Wednesday, July 7, 2010

#39 Hot Springs Cove and Bottleneck Cove

On Wednesday, we left Bligh Island at 5:30AM to get a jump on good conditions for rounding Estevan Point. The Point protrudes out into the ocean a bit, not as much as Brooks Peninsula, but we know that early morning boating means less ocean swell and wind waves. On the way out pulled our prawn trap which had been soaking overnight, and to our surprise, the trap contained GIANT prawns. The count was less than the legal limit of 200 per day per license, but then again the commercial prawners have already been through the area and scooped up most of the catch. We will have surf and turf tonight!

Today's first destination is Hot Springs Cove for a good sulfur soak, one of the more popular stops along the west coast. Then its to nearby Bottleneck Cove for the night.

Today's route around Estevan Point to Hot Springs Bay.

The Estevan rounding was a bit rocky. The wind was down but lumpy seas remained from the previous afternoon's blow. When the ocean gets bumpy, Wild Blue's autopilot can't seem to deal with it, so hand steering is required. Dick and Alex shared the helm for the 4 hour cruise. By 10AM we were moored at Hot Springs Cove dock, donned in swimsuits and towels ready for our bath.

Moored at the Hot Springs dock, wary of river otters.

We've seen river otters make a mess of the docks and decks. That's why we always close the cockpit doors when we leave the boat and at night. Like other territorial creatures, they seem to want to leave their scent. These guys are great at leaving a pile, and kind of mushing it around, making a bigger mess. Oh sorry! This photo just happens to be a nice dog out for a swim.

Once ashore, we paid a small fee and began the 2km boardwalk to the Hot Springs. The boardwalk has been around for years and is well-maintained. There is a tradition of carving one's boat name into a board on the walk. The carvings range from rudimentary to elegant. There are hundreds of them, but thousands of boards to fill. We enjoyed walking and reading the boat names, but didn't have the tools or the talent to leave Wild Blue's mark among them.

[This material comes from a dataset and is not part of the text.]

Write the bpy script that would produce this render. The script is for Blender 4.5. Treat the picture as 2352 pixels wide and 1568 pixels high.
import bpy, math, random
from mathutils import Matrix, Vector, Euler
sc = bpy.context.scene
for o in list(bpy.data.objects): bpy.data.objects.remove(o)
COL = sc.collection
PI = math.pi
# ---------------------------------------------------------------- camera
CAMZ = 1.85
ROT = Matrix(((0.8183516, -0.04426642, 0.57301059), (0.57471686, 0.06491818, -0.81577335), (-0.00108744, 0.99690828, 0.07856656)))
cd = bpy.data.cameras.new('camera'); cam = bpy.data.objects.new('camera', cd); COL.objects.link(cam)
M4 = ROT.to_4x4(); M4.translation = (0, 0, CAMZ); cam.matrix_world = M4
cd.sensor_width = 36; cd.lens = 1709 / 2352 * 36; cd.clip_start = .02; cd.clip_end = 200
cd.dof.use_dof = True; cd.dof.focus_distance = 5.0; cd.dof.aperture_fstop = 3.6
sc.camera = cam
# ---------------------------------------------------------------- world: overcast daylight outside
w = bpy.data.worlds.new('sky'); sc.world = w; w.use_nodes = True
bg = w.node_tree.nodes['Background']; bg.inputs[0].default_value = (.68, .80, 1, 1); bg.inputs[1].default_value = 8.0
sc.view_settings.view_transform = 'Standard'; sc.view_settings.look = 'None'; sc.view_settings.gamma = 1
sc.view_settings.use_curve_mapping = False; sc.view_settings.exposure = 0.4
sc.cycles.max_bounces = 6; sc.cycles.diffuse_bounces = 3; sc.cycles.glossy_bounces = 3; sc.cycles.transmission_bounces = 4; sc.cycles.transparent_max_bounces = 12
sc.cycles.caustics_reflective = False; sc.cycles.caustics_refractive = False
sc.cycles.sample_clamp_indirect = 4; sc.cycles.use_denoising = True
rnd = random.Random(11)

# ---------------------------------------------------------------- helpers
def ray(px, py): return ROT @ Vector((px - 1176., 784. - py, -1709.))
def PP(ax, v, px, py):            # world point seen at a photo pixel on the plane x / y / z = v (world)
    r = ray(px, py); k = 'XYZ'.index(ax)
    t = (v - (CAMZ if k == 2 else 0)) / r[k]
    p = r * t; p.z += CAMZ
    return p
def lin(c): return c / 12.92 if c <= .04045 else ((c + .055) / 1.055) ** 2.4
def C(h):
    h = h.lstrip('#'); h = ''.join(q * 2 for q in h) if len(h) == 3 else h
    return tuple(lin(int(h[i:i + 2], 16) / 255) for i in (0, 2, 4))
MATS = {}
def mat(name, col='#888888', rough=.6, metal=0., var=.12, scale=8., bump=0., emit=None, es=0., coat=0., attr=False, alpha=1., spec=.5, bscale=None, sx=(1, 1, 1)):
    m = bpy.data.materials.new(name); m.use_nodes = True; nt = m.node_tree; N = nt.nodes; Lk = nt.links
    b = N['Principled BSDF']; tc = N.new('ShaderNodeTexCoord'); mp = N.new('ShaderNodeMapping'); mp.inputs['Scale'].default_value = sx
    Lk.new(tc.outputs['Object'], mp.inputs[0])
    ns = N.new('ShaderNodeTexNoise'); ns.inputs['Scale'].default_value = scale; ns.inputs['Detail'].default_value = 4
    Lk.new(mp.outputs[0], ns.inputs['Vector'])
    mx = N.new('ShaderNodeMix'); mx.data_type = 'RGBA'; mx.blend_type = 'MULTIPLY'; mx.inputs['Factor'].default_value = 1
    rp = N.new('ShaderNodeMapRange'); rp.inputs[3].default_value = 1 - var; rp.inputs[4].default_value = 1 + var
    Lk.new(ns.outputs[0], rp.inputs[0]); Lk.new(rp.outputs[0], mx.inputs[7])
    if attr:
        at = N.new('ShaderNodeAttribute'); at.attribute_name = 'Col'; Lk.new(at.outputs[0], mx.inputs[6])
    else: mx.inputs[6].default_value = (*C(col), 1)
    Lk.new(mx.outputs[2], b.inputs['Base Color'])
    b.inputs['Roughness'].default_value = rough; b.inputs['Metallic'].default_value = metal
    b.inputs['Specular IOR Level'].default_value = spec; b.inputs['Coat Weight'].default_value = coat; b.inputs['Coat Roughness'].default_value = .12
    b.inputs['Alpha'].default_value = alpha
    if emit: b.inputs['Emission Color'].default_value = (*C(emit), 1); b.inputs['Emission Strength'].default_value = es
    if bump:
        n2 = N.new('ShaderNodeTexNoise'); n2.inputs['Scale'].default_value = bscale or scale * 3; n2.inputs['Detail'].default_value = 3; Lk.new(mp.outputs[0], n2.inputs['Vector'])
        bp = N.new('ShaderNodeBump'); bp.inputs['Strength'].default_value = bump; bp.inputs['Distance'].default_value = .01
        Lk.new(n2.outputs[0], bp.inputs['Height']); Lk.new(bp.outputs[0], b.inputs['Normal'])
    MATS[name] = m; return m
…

It's a long boardwalk! Maybe that was 2 miles instead of 2 kilometers?

"Windward", "Harmony", and "Tub Toy" left there marks on the boardwalk.

We arrived at the hot springs pretty worked out and quite ready for a soak. We were early and for awhile had the springs to ourselves. That ended in about 30 minutes as a tour boat dropped off dozens of tourists looking for a soak.

Now we've been to other hot springs: Bishop Bay in northern BC, White Sulfur Springs in SE Alaska, Hotspring Island in the Queen Charlottes, and Warm Springs Bay on Baronof Island, Alaska. You could say we are a connoisseur of Pacific Northwest hot springs. But this Hot Springs Cove is way overrated. None of the other springs have the elaborate dock, pier with rental cabins, and extensive boardwalk approach. A big budget was expended to create the access and, probably because of its location nearer population centers, Hot Springs Cove is by far the most utilized of the other hot springs. However, the other springs have improved the spring themselves making them far more user friendly than Hot Springs Cove. Here you have to walk over sharp rocks, wedge your body into small, uncomfortable spaces, and share tiny pools with the crowd. It would be easy to construct human friendly pools or tubs making this hot springs way more enjoyable.

OK, wait your turn folks. It's OK if you want to sit on my lap!

After our brief soak, we walked 2 miles back to the boat and cruised over to Bottleneck Cove. This Cove was calm waters without a sole in sight. There were hardly any birds, let alone eagles, in this cove. A great place for solitude.

Entering Bottleneck Cove.

We're in need of civilization again and plan to head directly to Tofino tomorrow. See you then.